Jump to content

Page:Popular Science Monthly Volume 15.djvu/504

From Wikisource
This page has been validated.
488
THE POPULAR SCIENCE MONTHLY.

THE AGE OF CAVE-DWELLERS IN AMERICA.

By E. T. ELLIOTT.

THE various writers and thinkers on the subject of pre-historic man generally concede that the races of to-day have radiated over the globe from some point in Asia. Indeed, the traditions of different nations lead to the conclusion that this point of dispersion was located in the high central regions of that country. There, apparently, the dog, horse, and ox were first domesticated, and can at the present time be found in their natural, wild state. Hudson Tuttle says, in his "Arcana of Nature," that "man originated near the equator, where the climate was better adapted to his defenseless condition and food abundant."
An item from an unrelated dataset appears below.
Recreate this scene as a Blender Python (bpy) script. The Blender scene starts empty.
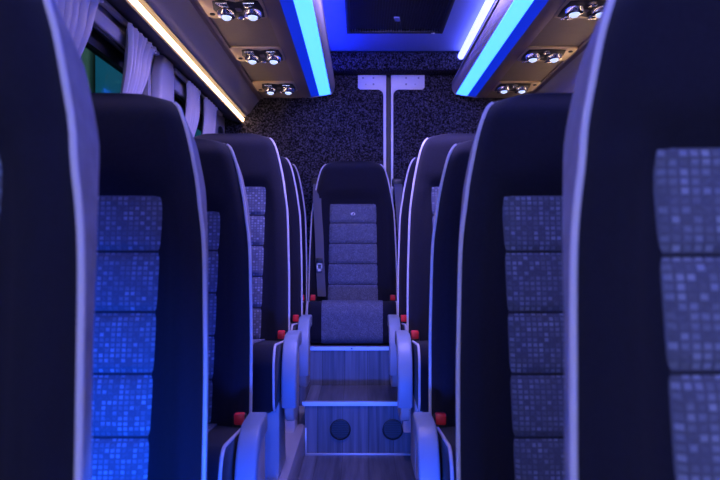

This conclusion seems to be based upon the impression that the different zones of the earth occupy the same relative positions now that they have always done, and can hardly hold good in view of recent developments. Colorado, an almost unexplored country, comparatively speaking, to the scientific world will be apt to change the logical reasonings that have so far been advanced upon this interesting subject.

Señor Altamirano, of Mexico, the best Aztec scholar living, claims the proof is conclusive that the Aztecs did not come to Mexico from Asia, as has been long universally believed, but that they were a race originated in the unsubmerged parts of America, as old as the Asiatics themselves, and that that country may even have been peopled from this. From the ruins recently found, the most northern of any yet discovered, the indications of improved architecture, the work of different ages, can be traced in a continual chain to Mexico, where they culminate in massive and imposing structures, thus giving some proof by circumstantial evidence to Altamirano's reasoning. But now, as to the antiquity of American man as shown by the yet recent discoveries in Colorado.

First it will be necessary to glance at the glacial period for an instant, or rather at the geological spring following it, when the warm rays of the sun turned the ice-covered crust of earth into a vast sheet of water, with only the extremely high ground left exposed above its surface.

From the evidences of the rocks and the deposits of the mountain valleys it is fair to deduce the conclusion that, as in time the waters gradually receded, the first part of America to assume any dimensions was the backbone of the continent, or that elevated portion known as the Rocky Mountains, which had probably never at this period been entirely covered with water, thus affording a long, continuous stretch of dry ground on which man and beast could live and wander as they listed.